Recently, significant security-related events occurred in central parts of the country – particularly in the Bambari-Sibut-Dekoa area.

Byrs explained that here have been substantial movements of armed elements to and from Bambari and rumours of strategic attacks from one militia group, triggering counter attacks from other elements in these areas. Insecurity also remains in Batangafo and Boda.

In total, six primary and secondary at-risk axes were identified in the west, central and north of the country. “In the past three months, overall nationwide incidents related to access had increased by 38%,” she said.

Despite the challenges, WFP had distributed 4 800 metric tonnes for approximately 400 000 people in August, corresponding to 95% of planned distributions for the month.

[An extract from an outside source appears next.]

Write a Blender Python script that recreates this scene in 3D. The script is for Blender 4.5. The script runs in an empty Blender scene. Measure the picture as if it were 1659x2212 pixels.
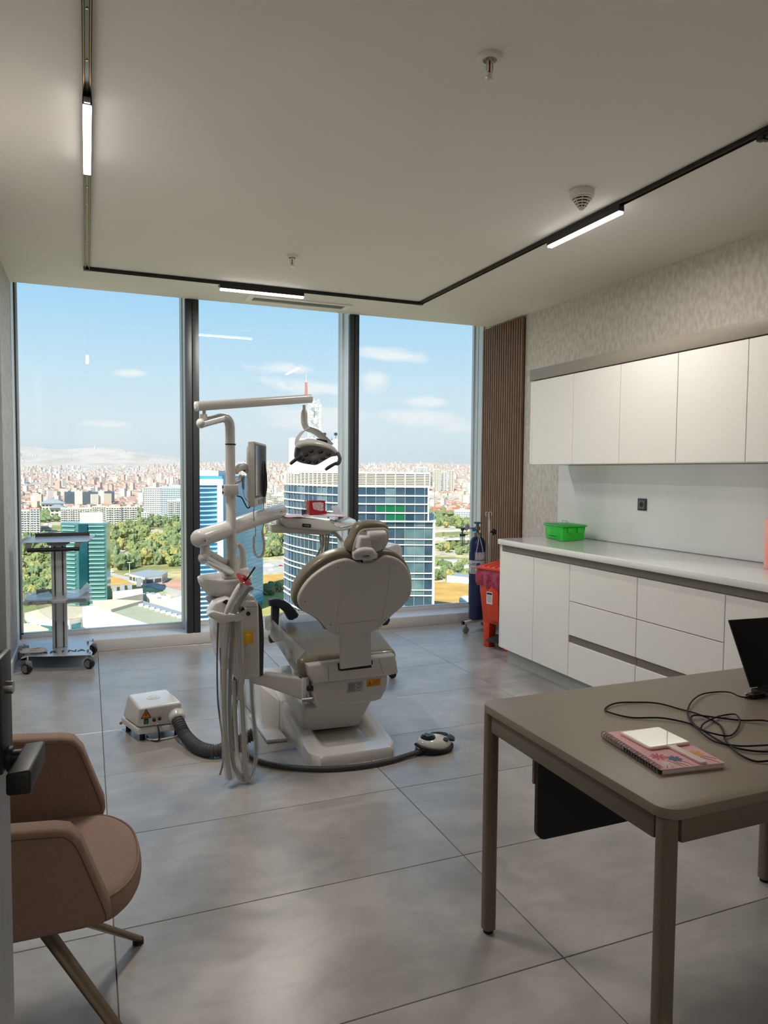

A consignment of 40 KAMAZ trucks – one of the world’s largest vehicles – were currently on their way to help deliver lifesaving food to hundreds of thousands of hungry people in the CAR. Russia donated the trucks, valued at $2,7 million, to WFP’s Afghanistan operation. In 2013, Russia contributed $50 million to support agency operations in 18 countries.

The WFP-managed UN Humanitarian Air Service was also experiencing problems with the supply of jet fuel.
“The contingency stock of fuel is only sufficient to cover one month of air operations,” Byrs said, “Solutions are being currently discussed with various actors.”

As a result of widespread insecurity in the country, 2014 has been a challenging year for the movement of goods.
“After months of limited truck convoys with armed escorts, two transport blockages at the border of Cameroon and prolonged congestion at the port of Douala, the supply chain of vital humanitarian goods had been severely affected,” she said.



WFP continues to work on diversifying entry points by exploring options and solutions for a consistent flow of incoming food supplies. The idea is to optimise the use of existing corridors and identify an alternative to overland transportation.